Faster Louder NOVEMBER 17, 2010 - by Dominic Amerena


The cover for Brian Eno's new album Small Craft On A Milk Sea shows a sepia tinged landscape, a swirl of space that recedes into the horizon like an alien sea and the sky. It is a perfect encapsulation of the music inside.

In one way or another Brian Eno's music has always been about exploration. During a career spanning four decades Brian Eno has invented and reinvented himself from glam rocker to ambient pioneer to pop producer to self-described "non-musician". Though the sound may have changed, his body of work has consistently challenged the rules of genre, of form, of the relationship between musician and listener.

Small Craft On A Milk Sea is Eno's first album for Warp (a label known for distribution of similarly cerebral electronic artists like Aphex Twin and Flying Lotus), and it's probably his best record in twenty years.

Compiled from a number of sessions with guitarist Leo Abrahams and keyboardist Jon Hopkins, as well as material recorded by Eno for Peter Jackson's film The Lovely Bones, Small Craft is a wordless, shimmering, beautiful thing.

It's always hard to try to objectively describe the qualities of ambient music (a genre that is by definition shapeless and subjective) but the spaces that Eno creates over the relatively brief (in comparison to his previous work) fifteen tracks are wonderfully realised, chock full of the aural detail and subtle emotion that we have come to expect from the man who pretty much invented the genre back in 1978.

The album is superbly sequenced, presenting soundscapes that teeter from soothing to seething, from the somnolent to the dramatic. It begins with the ghostly Emerald And Lime, with plangent piano figure and glacial builds that recall 1/1, the seventeen-minute centrepiece from Eno's seminal Ambient 1: Music For Airports, and amazingly, its sparse instrumentation and haunting chord change are just as affecting.

Elsewhere, tracks like Complex Heaven and Calcium Needles with their swirling atmospherics, teardrop piano lines and poised, vaguely threatening guitars are more reminiscent of the dense, unresolved compositions of Eno's 1982 masterpiece Ambient 4: On Land.

And in amongst the ambience lie the more dynamic tracks like 2 Forms Of Anger. Built around a cacophony of industrial noise and pummelling drums it is an aural assault, a cathartic release of unbridled energy, and is nothing quite like Eno has ever attempted before.

Of course there are a few missteps, particularly in the middle of the album. Palesonic and Dust Shuffle are aimless, repetitive assemblies of grating loops and squalling guitars, while the sticky bass lines and keyboard arpeggios of Bone Jump are just downright cheesy. Small quibbles though as all is forgotten by the time the frigid bliss of Slow Ice, Old Moon appears, and from there the album is pretty well flawless.

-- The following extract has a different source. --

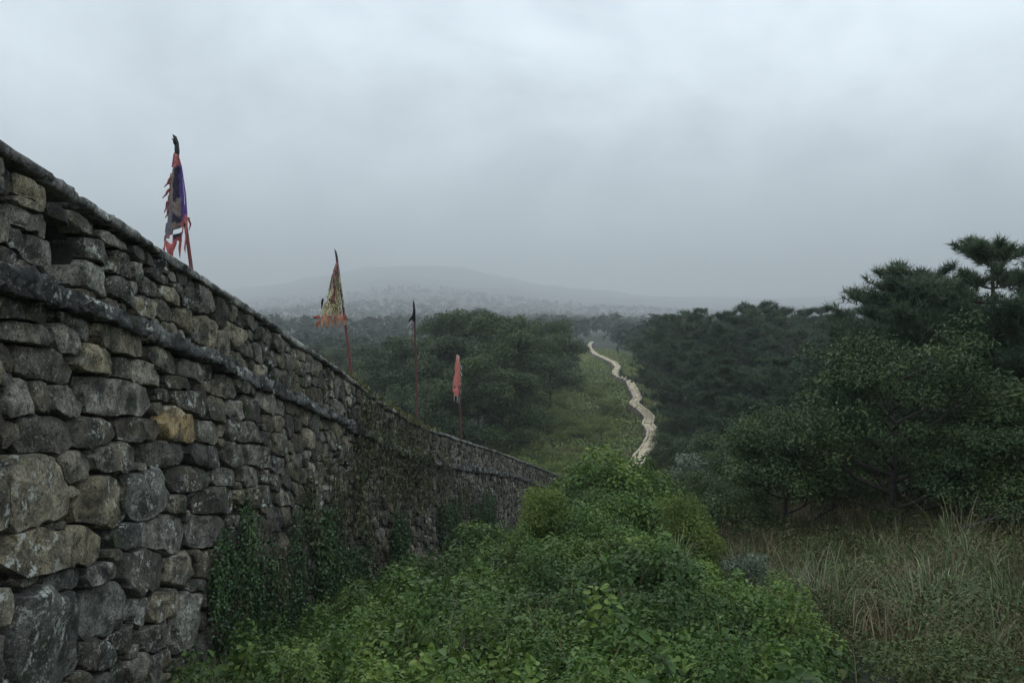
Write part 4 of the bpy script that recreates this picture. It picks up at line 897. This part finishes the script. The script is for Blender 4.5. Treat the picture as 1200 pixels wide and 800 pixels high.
def build_meadow():
    acc = Acc(); n = 38000; y = 4.0 + 19 * rng.random(n) ** 1.2; x = rng.uniform(1.8, 15, n)
    k = (~creeper_mask(x - .5, y)) & (x < y * .75 + 1.5); x, y = x[k], y[k]; n = len(x)
    P = np.stack([x, y, gz(x, y) - .02], -1); patch = vnoise(x / 1.1, y / 1.1, 6)
    acc.add(*blades(P, rng.normal(size=(n, 3)), rng.uniform(.22, .75, n) * (.6 + .7 * patch), rng.uniform(.1, 1.3, n), rng.uniform(.002, .005, n), np.clip(rng.random(n) * .75 + .5 * patch - .15, 0, 1), 3))
    # seed heads
    j = rng.random(n) < .10; Q = P[j] + np.array([0, 0, 1]) * (rng.uniform(.45, .8, j.sum()) * (.6 + .7 * patch[j]))[:, None]; m = len(Q)
    q = np.repeat(Q, 7, 0) + rng.normal(0, .02, (m * 7, 3)) * np.array([1, 1, 2.4]); Nn = rand_dirs(m * 7); acc.add(*leaf_quads(q, rand_dirs(m * 7) + np.array([0, 0, .8]), Nn, .026, .009, .75 + .25 * rng.random(m * 7)))
    o = link('dry_meadow_grass', acc.mesh('dry_meadow_grass', M['dry'])); tag(o, 'brown dry grass with seed heads covering the meadow', 'grass', None, 'stuff')
    acc = Acc(); n = 80000; y = 4.0 + 14 * rng.random(n) ** 1.25; x = rng.uniform(1.8, 13, n); k = (~creeper_mask(x - .2, y)) & (vnoise(x / 1.3 + 4, y / 1.3, 2) > .36) & (x < y * .75 + 1); x, y = x[k], y[k]; n = len(x)
    h = .10 + .55 * vnoise(x / .7, y / .7, 12); P = np.stack([x, y, gz(x, y) + h * rng.random(n) ** .6], -1); Nn = unit(np.array([0, 0, .8]) + rng.normal(0, .5, (n, 3))); L_ = rng.uniform(.03, .07, n)
    acc.add(*leaf_quads(P, np.cross(Nn, rand_dirs(n)), Nn, L_, L_ * .55, rng.random(n)))
    for q in range(150):
        ly = 4.5 + 11 * rng.random() ** 1.2; lx = float(creeper_edge(0, ly)) + .2 + rng.random() * (ly * .62 - 1.2); r = rng.uniform(.12, .34); l0 = rng.choice([.03, .04, .055])
        if lx < ly * .72: blob_leaves(acc, [(lx, ly, float(gz(lx, ly)) + r * rng.uniform(.3, 1.3), r, r, r * rng.uniform(.7, 1.2))], 420 * (.04 / l0) ** 2, l0, l0 * .55, .4, .4)
    o = link('meadow_weeds', acc.mesh('meadow_weeds', M['weeds'])); tag(o, 'low green weeds growing through the meadow', 'weeds', None, 'stuff')
    acc = Acc(); n = 16000; y = 3.2 + 8 * rng.random(n) ** 1.3; x = np.interp(y, _yy, _xx) + .1 + 3.4 * rng.random(n) ** 1.3; k = vnoise(x / .8, y / .8, 21) > .40; x, y = x[k], y[k]; n = len(x)
    P = np.stack([x, y, gz(x, y) - .02], -1); acc.add(*blades(P, rng.normal(size=(n, 3)), rng.uniform(.16, .5, n), rng.uniform(.2, .85, n), rng.uniform(.002, .004, n), rng.random(n), 4))
    o = link('wall_foot_grass', acc.mesh('wall_foot_grass', M['silver'])); tag(o, 'thin arching green grass at the foot of the wall', 'grass', None, 'stuff')
build_meadow()

def make_clump(n, L_, spread):
    a = rng.random(n) * 6.283; r = spread * np.sqrt(rng.random(n)); P = np.stack([np.cos(a) * r, np.sin(a) * r, np.zeros(n)], -1)
    acc = Acc(); ln = rng.normal(0, .45, 3); D = np.stack([np.cos(a), np.sin(a), 0 * a], -1) + rng.normal(0, .8, (n, 3)) + ln; acc.add(*blades(P, D, L_ * rng.uniform(.3, 1.1, n), rng.uniform(.1, 1.25, n), rng.uniform(.003, .010, n), rng.random(n), 6))
    return acc.mesh('silver_grass_clump', M['silver'])
CL = [make_clump(300, 1.05, .30), make_clump(240, 1.2, .36), make_clump(160, .95, .24), make_clump(220, 1.1, .34), make_clump(150, 1.15, .28)]
for i, (px, y, s, lb) in enumerate([(968, 10.2, 1.05, 'largest silver grass clump in the middle of the meadow'), (940, 11.0, .9, 'silver grass clump left behind the largest meadow clump'), (1005, 10.8, .95, 'silver grass clump touching the right side of the largest meadow clump'),
        (1105, 9.6, .95, 'arching silver grass clump in the right half of the meadow'), (1140, 10.4, 1.0, 'silver grass clump second from the right picture edge'), (1185, 8.8, 1.05, 'silver grass clump at the right picture edge'), (1060, 11.5, .8, 'small silver grass clump between the two meadow groups'),
        (790, 11.0, .85, 'arching grass tuft below the right feathery bush'), (775, 10.4, .7, 'small arching grass tuft on the central mound'), (536, 6.9, .5, 'thin grass tuft among creepers near the bottom edge'), (566, 7.6, .42, 'small thin grass tuft right of the bottom grass tuft'), (900, 12.0, .75, 'pale grass tuft just right of the grey green bush'), (1165, 7.4, .8, 'brownish grass clump near the lower right corner'),
        (985, 9.2, .9, 'silver grass clump in front of the largest meadow clump'), (925, 9.8, .8, 'silver grass clump at the left front of the meadow'), (1080, 8.6, .95, 'leaning silver grass clump in the right foreground meadow'), (1120, 12.5, 1.0, 'silver grass clump below the bare bent branch'),
        (1030, 13.0, .95, 'silver grass clump at the foot of the loose crowned tree'), (870, 13.5, .8, 'silver grass clump behind the grey green bush'), (1045, 9.9, .85, 'silver grass clump between the largest clump and the leaning clump')]):
    x = PXY(px, y); o = link('silver_grass', CL[i % 5], None, (x, y, float(gz(x, y)) + (float(hump(x, y)) * .7 if px < 800 else -.02))); o.rotation_euler = (0, 0, i * 1.7); o.scale = (s * .88,) * 3
    tag(o, lb, 'grass clump', 'silver grass clumps', 'thing')

# large round leaves in the lower right corner
def build_butterbur():
    x, y = 3.45, 5.35; root = thing('round_leaf_plant', (x, y, float(gz(x, y))), 'plant with big pale round leaves in the lower right corner', 'plant')
    for q, (dx, dy, hh, r) in enumerate([(-.05, 0, .48, .12), (.14, .05, .44, .13), (.05, -.12, .34, .10), (.27, -.03, .36, .12), (.22, .18, .5, .11), (.38, .1, .42, .12)]):
        n = 16; a = np.linspace(.25, 6.03, n); rr = r * (1 + .06 * np.sin(a * 5 + q)); v = np.concatenate([[[0, 0, 0]], np.stack([np.cos(a) * rr * .5, np.sin(a) * rr * .5, np.full(n, .012)], -1), np.stack([np.cos(a) * rr, np.sin(a) * rr, -.01 + .018 * np.sin(a * 4)], -1)])
        v[:, 2] += v[:, 0] * rng.normal(0, .25) + v[:, 1] * rng.normal(-.25, .2); i = np.arange(n - 1)
        me = new_mesh('leaf', v, [np.stack([np.zeros(n - 1, int), 1 + i, 2 + i], -1), np.stack([1 + i, 1 + n + i, 2 + n + i, 2 + i], -1)], M['round'], {'rnd': np.full(len(v), .5 + .4 * rng.random())}, True)
        link('leaf', me, root, (dx, dy, hh)); sv, sf, sr = tube(np.linspace([dx * .3, dy * .3, 0], [dx, dy, hh], 5), np.linspace(.008, .005, 5), 5); link('stalk', new_mesh('stalk', sv, sf, M['round'], {'rnd': sr}), root)
M['round'] = leaf_mat('round_leaf', (0.05, 0.10, 0.05), (0.09, 0.16, 0.085), (0.16, 0.24, 0.13), .5, .35, .2, 2.0, 0)
build_butterbur()
def build_branch():
    x, y = 6.35, 11.9; g = float(gz(x, y)); acc = Acc()
    p = np.array([(0, 0, .05), (.3, .1, .34), (.62, .2, .56), (.95, .27, .63), (1.3, .35, .72), (1.6, .4, .70)]); acc.add(*tube(p, np.linspace(.022, .007, 6), 6))
    for a, d in ((1, (.2, -.05, .32)), (2, (.28, .1, -.12)), (3, (.22, -.1, .26)), (4, (.2, .02, -.16)), (2, (-.1, .1, .3))):
        acc.add(*tube(np.array([p[a], p[a] + np.array(d) * .5 + rng.normal(0, .02, 3), p[a] + np.array(d)]), np.array([.009, .006, .003]), 5))
    o = link('dead_branch', acc.mesh('dead_branch', M['bark'], True), None, (x, y, g)); tag(o, 'dark bare bent branch leaning over the meadow under the leafy tree', 'branch')
    return
build_branch()

# ------------------------------------------------------------------ ivy on the wall
def ivy(name, label, regs, n, leaf, mat, thick=.10, stem_n=26, hang=.5):
    """regs: list of (px, py_top, py_bottom, half width px, weight): hanging curtains on the face"""
    acc = Acc(); sk = Acc(); w = np.array([r[4] for r in regs], float); w /= w.sum(); anchors = None
    for r, wi in zip(regs, w):
        px, y0, y1, hw, _ = r; m = int(n * wi); st = []
        for q in range(max(3, int(stem_n * wi))):
            xa = px + rng.normal(0, .5) * hw; a = y0 + (y1 - y0) * rng.random() * .35; b = y1 - (y1 - y0) * rng.random() * .3; k = 9
            pxs = xa + np.cumsum(rng.normal(0, hw * .06, k)); pys = np.linspace(a, b, k); sv = np.array([px2sv(p, q_) for p, q_ in zip(pxs, pys)]); st.append(sv)
            W = wall_pt(sv[:, 0], sv[:, 1], np.full(k, .17) + rng.normal(0, .012, k)); sk.add(*tube(W, np.linspace(.008, .005, k), 4))
        sv = np.concatenate(st); per = max(1, m // len(sv)); base = np.repeat(sv, per, 0); c = len(base)
        Yd = float(np.interp(base[:, 0].mean(), _S, _yy)); sg = min(hw * Yd / F * 1.2, .15)
        s = base[:, 0] + rng.normal(0, sg * .7, c); v = base[:, 1] + rng.normal(0, .10, c); v = np.minimum(v, -.02); d = .13 + thick * rng.random(c)
        kv = np.interp(s, _S, _K) - np.interp(s, _S, _T); d = d + np.where(np.abs(v - kv) < .15, .14, 0) + np.where(v > -.2, .1, 0)
        P = wall_pt(s, v, d); x, y, t, nn, T, K = wall_at(s); N3 = np.concatenate([nn, np.zeros((c, 1))], 1)
        Nn = unit(N3 * .8 + np.array([0, 0, .35]) + rng.normal(0, .4, (c, 3))); A = unit(np.cross(Nn, rand_dirs(c)) + np.array([0, 0, -hang]))
        L_ = leaf * rng.uniform(.6, 1.3, c); acc.add(*leaf_quads(P, A, Nn, L_, L_ * .8, rng.random(c)))
        if anchors is None: anchors = P.mean(0)
    root = thing(name, tuple(anchors), label, 'ivy'); a = np.array(anchors)
    acc.v = [q - a for q in acc.v]; sk.v = [q - a for q in sk.v]
    link('leaves', acc.mesh(name + '_leaves', mat), root); link('vines', sk.mesh(name + '_vines', M['bark'], True), root)
ivy('ivy', 'green ivy climbing the near part of the wall', [(268, 590, 700, 10, 2.6), (245, 640, 790, 22, 4), (275, 680, 790, 22, 3), (222, 660, 730, 6, .6), (330, 600, 760, 14, 2.2), (310, 670, 780, 20, 2.4), (238, 620, 700, 10, 1.2), (290, 640, 720, 10, 1.2)], 15000, .047, M['ivy'], .09, 110)
ivy('ivy', 'green ivy spreading over the lower wall beside the bushes', [(365, 600, 740, 14, 2), (395, 640, 740, 14, 1.5), (455, 600, 700, 14, 2), (520, 580, 650, 14, 2), (560, 575, 630, 14, 1.5)], 24000, .065, M['ivy'], .16, 110)
ivy('withered_ivy', 'brownish withered ivy draped over the coping in the middle of the wall', [(425, 458, 560, 14, 1.6), (450, 474, 600, 16, 2.2), (470, 486, 610, 16, 2.2), (490, 500, 600, 12, 1.3), (410, 520, 630, 16, 1.6), (508, 520, 600, 12, 1)], 5200, .07, M['deadivy'], .14, 90, .8)
ivy('withered_ivy', 'sparse dull creeper stems hanging on the wall below its string course', [(350, 560, 640, 8, 1), (380, 540, 700, 10, 1.6), (420, 600, 690, 10, 1.2), (300, 640, 720, 10, 1), (540, 560, 610, 8, .8)], 4200, .06, M['deadivy'], .1, 60, .8)
def build_moss():
    acc = Acc(); n = 5200; s = rng.normal(float(px2sv(455, 490)[0]), 2.2, n); k = np.abs(s - s.mean()) < 5; s = s[k]; n = len(s); d = rng.uniform(-.25, .2, n)
    P = wall_pt(s, np.full(n, .03) + np.where(d > .12, -.08, 0) + rng.uniform(-.02, .05, n), d); keep = vnoise(s * 2.2, d * 3, 4) > .42; P = P[keep]; n = len(P)
    Nn = unit(np.array([0, 0, .7]) + rng.normal(0, .5, (n, 3))); acc.add(*leaf_quads(P, np.cross(Nn, rand_dirs(n)), Nn, rng.uniform(.03, .07, n), .03, rng.random(n)))
    o = link('moss', acc.mesh('moss', M['mosst'])); tag(o, 'yellowish moss growing on the coping near the withered ivy', 'moss', None, 'stuff')
build_moss()

# ------------------------------------------------------------------ haze over the valley
def build_haze():
    x0, x1, y0, y1, z0, z1 = -7000, 7000, -300, 7200, -30, 640
    v = np.array([(x, y, z) for z in (z0, z1) for y in (y0, y1) for x in (x0, x1)], float)
    f = np.array([[0, 2, 3, 1], [4, 5, 7, 6], [0, 1, 5, 4], [2, 6, 7, 3], [0, 4, 6, 2], [1, 3, 7, 5]])
    m = bpy.data.materials.new('mist'); m.use_nodes = True; nt = m.node_tree; nt.nodes.clear()
    out = nt.nodes.new('ShaderNodeOutputMaterial'); pv = nt.nodes.new('ShaderNodeVolumePrincipled')
    pv.inputs['Color'].default_value = (.735, .755, .775, 1); pv.inputs['Density'].default_value = .0006; pv.inputs['Density Attribute'].default_value = ''
    pv.inputs['Anisotropy'].default_value = 0.0
    nt.links.new(pv.outputs[0], out.inputs['Volume'])
    tag(link('haze', new_mesh('haze', v, f, m)), 'pale mist filling the whole valley', None, None, 'stuff')
build_haze()
tri = sum(len(m.loops) - 2 * len(m.polygons) for m in bpy.data.meshes)
print('TRIS', tri, 'STONES', len(ST), 'OBJS', len(bpy.data.objects))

For any listener familiar with Eno's best ambient work, the textures and compositions of Small Craft On A Milk Sea are nothing new. But that is precisely the album's greatest strength; it's familiarity. Despite the obvious nods to his past work, This is not a retread, it's a crystallisation, of the style and form of a genre that Brian Eno created, and it is a worthy addition to his enviable catalogue.